La fin de l’ère « peak TV » touche également le Québec, affirme Nicola Merola, président de Pixcom, la boîte derrière Indéfendable et Alertes.

« Depuis quelques années, Bell Média investit en fiction. Radio-Canada et TVA continuent d’en faire, comme Tou.tv et Club illico. Il y avait des commandes comme jamais auparavant. Ce n’est pas quelque chose qui peut perdurer, parce qu’il n’y a pas assez d’argent dans notre écosystème. »

De surcroît, Nicola Merola observe une « contraction » du secteur audiovisuel au Québec depuis peu.

PHOTO CHARLES WILLIAM PELLETIER, ARCHIVES COLLABORATION SPÉCIALE

Nicola Merola, président de Pixcom

Chez les producteurs, on sent qu’il y a moins de commandes de séries de fiction aujourd’hui par rapport à 2022 et 2021.

Nicola Merola, président de Pixcom

Chez Bell Média, propriétaire de Noovo et Crave, on dément ce déclin. « Actuellement, on prend de l’expansion, affirme Sophie Parizeau, directrice générale des fictions du groupe médiatique. On n’a pas l’intention de ralentir. »

La coproduction à la rescousse

D’après Nicola Merola, le milieu québécois devrait privilégier la coproduction pour continuer d’offrir un grand volume de séries. « Aux États-Unis, le nombre de chaînes qui n’ont plus les moyens de financer seules les séries augmente de plus en plus. Elles ont besoin de partenaires à l’international. »

PHOTO YAN TURCOTTE, FOURNIE PAR RADIO-CANADA

France Castel incarne Loulou Hébert dans Nuit blanche.

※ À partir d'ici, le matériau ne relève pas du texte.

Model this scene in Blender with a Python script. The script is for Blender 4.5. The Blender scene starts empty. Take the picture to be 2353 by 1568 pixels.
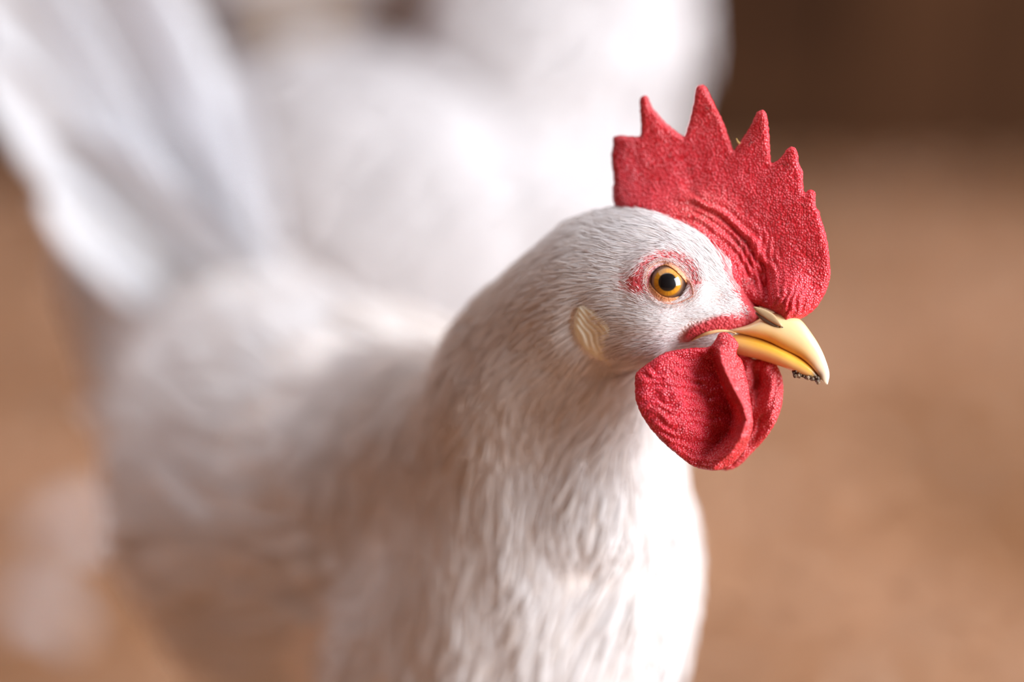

Pixcom s’est d’ailleurs inspirée d’un modèle semblable pour ressusciter Nuit blanche, que Radio-Canada avait débranchée après une seule saison. La série aura une suite sur Prime Video et Séries+, qui ont uni leurs forces pour l’occasion. « Séries+ n’aurait jamais pu financer cette série toute seule », résume Nicola Merola.

Bell Média a d’ailleurs récemment annoncé la mise en chantier d’une série sur Leonard Cohen, une coproduction Canada-Norvège-Grèce.

La série Succession est offerte sur Crave. Nouvel épisode chaque dimanche à 21 h.